Even the famous Pac-Mom, Dionesia, has long hoped that her son would finally call it quits.

Both wife and mother have echoed an explanation every chance they get. Pacquiao has earned enough through his career to live comfortably without having to throw another punch—or take another one. His children’s future is practically fail-proof. Until the Filipino electorate bumps up its political IQ, he will continue to be a major force in the world of politics. His sporting legacy is pretty much secure. He will be hailed as among the greatest to have ever laced up boxing gloves and he has little else to prove in that department.

He has no reason to subject himself to the sometimes-fatal brutality of chance.
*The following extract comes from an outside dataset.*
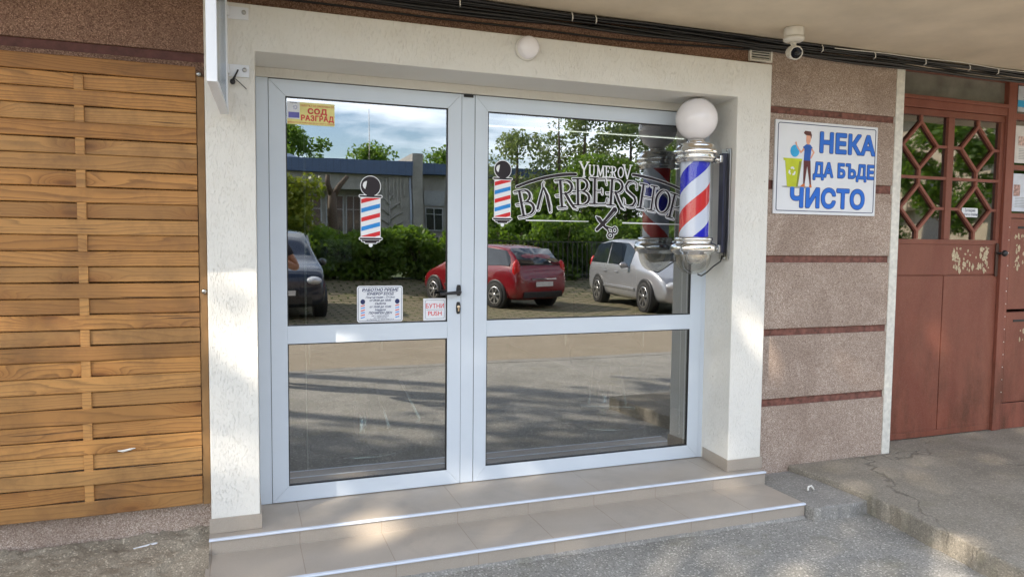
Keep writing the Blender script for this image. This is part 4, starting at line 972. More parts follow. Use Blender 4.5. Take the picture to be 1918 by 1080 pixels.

But we cannot tell him that. In a country that asks businesses to push retirement ages further because senior citizens are still productive members of society, it will be tough to argue for Pacquiao’s retirement. Not because he won’t listen. But because he probably won’t get a chance to hear us out.

But maybe, when he returns home at the end of the day to the warm embrace of his wife and to the loving smiles of his children, they can convince him to finally call it quits. Leave the ring for good, they can tell him, and end the possibility that, someday, he may no longer comprehend what warmth and love mean.